(Scenes as source code)
-- START --
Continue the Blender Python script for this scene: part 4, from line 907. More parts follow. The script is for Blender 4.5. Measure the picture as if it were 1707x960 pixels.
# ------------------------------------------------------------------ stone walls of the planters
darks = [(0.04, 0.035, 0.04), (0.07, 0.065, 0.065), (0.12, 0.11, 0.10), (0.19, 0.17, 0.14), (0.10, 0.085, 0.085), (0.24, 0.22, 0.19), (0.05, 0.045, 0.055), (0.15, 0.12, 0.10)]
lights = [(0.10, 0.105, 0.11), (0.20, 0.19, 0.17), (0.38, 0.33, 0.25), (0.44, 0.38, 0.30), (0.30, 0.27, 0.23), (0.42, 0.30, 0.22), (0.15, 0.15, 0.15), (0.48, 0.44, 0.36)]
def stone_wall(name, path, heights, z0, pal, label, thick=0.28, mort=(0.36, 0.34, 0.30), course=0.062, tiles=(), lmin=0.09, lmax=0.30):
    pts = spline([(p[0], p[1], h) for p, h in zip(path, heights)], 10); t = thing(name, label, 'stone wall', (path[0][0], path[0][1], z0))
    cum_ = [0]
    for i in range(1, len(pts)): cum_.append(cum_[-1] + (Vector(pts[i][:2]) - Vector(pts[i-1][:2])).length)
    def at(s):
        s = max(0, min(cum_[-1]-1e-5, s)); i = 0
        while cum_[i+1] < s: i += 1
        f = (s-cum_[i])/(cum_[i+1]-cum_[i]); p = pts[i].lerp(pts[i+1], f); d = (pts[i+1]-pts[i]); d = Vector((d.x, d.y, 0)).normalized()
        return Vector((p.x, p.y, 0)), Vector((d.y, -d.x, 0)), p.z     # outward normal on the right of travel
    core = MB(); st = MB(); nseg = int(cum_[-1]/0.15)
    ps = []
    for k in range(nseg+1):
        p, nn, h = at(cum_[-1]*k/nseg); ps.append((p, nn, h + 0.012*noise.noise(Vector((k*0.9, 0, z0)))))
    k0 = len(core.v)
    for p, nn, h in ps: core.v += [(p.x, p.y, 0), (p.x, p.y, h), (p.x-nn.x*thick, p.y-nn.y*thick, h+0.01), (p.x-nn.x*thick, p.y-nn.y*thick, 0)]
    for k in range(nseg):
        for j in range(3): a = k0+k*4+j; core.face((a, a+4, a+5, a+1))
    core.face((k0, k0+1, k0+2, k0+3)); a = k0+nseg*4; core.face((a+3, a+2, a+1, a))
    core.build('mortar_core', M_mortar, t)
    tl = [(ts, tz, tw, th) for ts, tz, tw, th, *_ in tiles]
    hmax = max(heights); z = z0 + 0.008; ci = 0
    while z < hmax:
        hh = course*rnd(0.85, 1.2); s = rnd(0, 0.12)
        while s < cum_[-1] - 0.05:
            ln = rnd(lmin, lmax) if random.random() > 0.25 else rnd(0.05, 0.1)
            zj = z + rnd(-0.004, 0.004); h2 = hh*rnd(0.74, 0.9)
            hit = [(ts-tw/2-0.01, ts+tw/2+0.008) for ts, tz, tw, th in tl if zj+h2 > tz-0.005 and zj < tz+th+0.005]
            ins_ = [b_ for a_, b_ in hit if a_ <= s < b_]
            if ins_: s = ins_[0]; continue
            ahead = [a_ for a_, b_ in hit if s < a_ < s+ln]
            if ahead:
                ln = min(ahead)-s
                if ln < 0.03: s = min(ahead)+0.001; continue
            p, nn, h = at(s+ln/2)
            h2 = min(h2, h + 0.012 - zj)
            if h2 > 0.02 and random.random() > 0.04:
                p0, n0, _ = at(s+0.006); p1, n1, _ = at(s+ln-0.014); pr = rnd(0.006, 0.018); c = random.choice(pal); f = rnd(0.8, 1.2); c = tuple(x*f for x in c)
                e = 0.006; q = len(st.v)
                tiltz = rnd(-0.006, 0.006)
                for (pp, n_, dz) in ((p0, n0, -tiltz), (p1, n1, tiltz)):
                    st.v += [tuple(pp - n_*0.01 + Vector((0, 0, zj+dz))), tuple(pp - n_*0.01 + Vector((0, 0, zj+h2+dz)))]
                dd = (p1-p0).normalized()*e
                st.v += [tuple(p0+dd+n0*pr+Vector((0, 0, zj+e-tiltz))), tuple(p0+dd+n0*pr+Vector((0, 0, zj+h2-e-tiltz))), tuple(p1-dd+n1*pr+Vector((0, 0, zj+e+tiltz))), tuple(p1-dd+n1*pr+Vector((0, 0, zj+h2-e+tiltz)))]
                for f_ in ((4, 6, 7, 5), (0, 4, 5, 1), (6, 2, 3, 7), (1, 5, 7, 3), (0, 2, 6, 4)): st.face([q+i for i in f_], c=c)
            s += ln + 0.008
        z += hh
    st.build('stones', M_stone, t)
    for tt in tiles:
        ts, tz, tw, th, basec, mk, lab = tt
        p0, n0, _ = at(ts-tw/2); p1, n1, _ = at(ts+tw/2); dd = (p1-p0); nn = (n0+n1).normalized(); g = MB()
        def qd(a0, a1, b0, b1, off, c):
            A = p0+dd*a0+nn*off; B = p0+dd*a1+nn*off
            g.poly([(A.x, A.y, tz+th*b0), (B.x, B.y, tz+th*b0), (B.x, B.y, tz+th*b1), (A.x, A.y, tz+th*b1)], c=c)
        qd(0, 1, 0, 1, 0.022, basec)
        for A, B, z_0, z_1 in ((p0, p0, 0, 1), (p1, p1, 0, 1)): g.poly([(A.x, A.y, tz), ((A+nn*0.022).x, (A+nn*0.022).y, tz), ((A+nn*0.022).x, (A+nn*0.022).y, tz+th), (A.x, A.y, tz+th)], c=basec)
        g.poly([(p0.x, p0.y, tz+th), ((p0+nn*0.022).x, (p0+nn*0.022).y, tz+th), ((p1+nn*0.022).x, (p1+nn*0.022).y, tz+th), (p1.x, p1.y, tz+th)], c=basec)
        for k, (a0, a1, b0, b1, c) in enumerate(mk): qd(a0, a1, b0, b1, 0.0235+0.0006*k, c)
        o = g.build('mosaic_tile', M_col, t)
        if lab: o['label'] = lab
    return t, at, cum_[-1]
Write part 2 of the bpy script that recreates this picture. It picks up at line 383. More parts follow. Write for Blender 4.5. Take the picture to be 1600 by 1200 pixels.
-- END --
Restate the first line and every line after it, word for word, stopping once the line with "(0.15, 0.12, 0.10)]" is done.

● **ANSWER TO THIS TASK**
Continue the Blender Python script for this scene: part 4, from line 907. More parts follow. The script is for Blender 4.5. Measure the picture as if it were 1707x960 pixels.
# ------------------------------------------------------------------ stone walls of the planters
darks = [(0.04, 0.035, 0.04), (0.07, 0.065, 0.065), (0.12, 0.11, 0.10), (0.19, 0.17, 0.14), (0.10, 0.085, 0.085), (0.24, 0.22, 0.19), (0.05, 0.045, 0.055), (0.15, 0.12, 0.10)]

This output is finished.